Tuesday 29 December 2009

network buffers

Next interesting part is looking at the interconnect fabric, which in this case is 1Gigabit Ethernet NIC x2  + Switch, using UDP at the protocol level. Test is conducted using a stock 2.6.30 kernel + socket library and standard Rx/Tx socket buffers. What were testing here is the time it takes to send each message in its own UDP frame, so sendto() on each ITCH message. The results are quite (in a bad way) surprising.



Here we see that send is well behaved with an average around the 1200-1300ns mark with a fairly small standard deviation. Translates to 3300 cycles @ 2.6Ghz(test machines freq) which is alot... but considering how many libraries and theres a kernel call in there not that unreasonable.

OTOH recv is pretty bad. If send send`s at full rate, then it drops a huge clusterfuck of packets so we throttle send to 1 message every 10,000ns(10us) enabling send to receive every packet.



Thus on the send side,(above) we get the expected peek around the 10us mark, with a fairly small stdev, but whats up with that second spike? In contrast, the recv histogram is a mess.



There`s some clear reciprocal send behavior here - the 2 spikes around 10us, but the spread is all over the map. Obviously something we really don't want when latency is so critical.

Using 1msg / 10us isn't a luxury we can afford, so what does it look like when send runs flat out?

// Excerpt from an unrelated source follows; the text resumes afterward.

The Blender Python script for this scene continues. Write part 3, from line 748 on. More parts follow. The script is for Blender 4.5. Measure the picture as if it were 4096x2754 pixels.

Answer: quite interesting. The huge spike is centered around 500ns, 1335 cycles @ 2.67Ghz(test machine freq) which is promising, however the large flat chunk from 5000-10000ns would appear to be the problem. e.g. why its taking so long is hmm wtf? Looking at the network stack stats, the send machine drops 0 UDP packets while the recv machine drops a ton. On the order of about 40% of the message volume so its pretty certain this is an Rx problem.




Changing the hisogram to graph messages dropped against time(above) doesn't help much. Basically the same graph, a little flatter in parts but not very informative. Digging a bit deeper, plotting the ratio of # packets dropped for each time bin, the above graph makes more sense.



Green = sequential
Red = 1 missing packets
Blue = 2 missing packets
Orange = 3 missing packets
White = 4 ore more missing packets.

So its easy to see theres little correlataion between recv time and the number of packets dropped, which... is not what I expected. e.g. longer recv takes, the higher the number of dropped packets. The one unknown factor here is UDP packet re-ordering, as by definition order isnt gaurenteed. However, as the network topology is trivial, nic->router->nic find it hard to beleive this would be a major factor. Next question is why this is occouring and what can be done about it.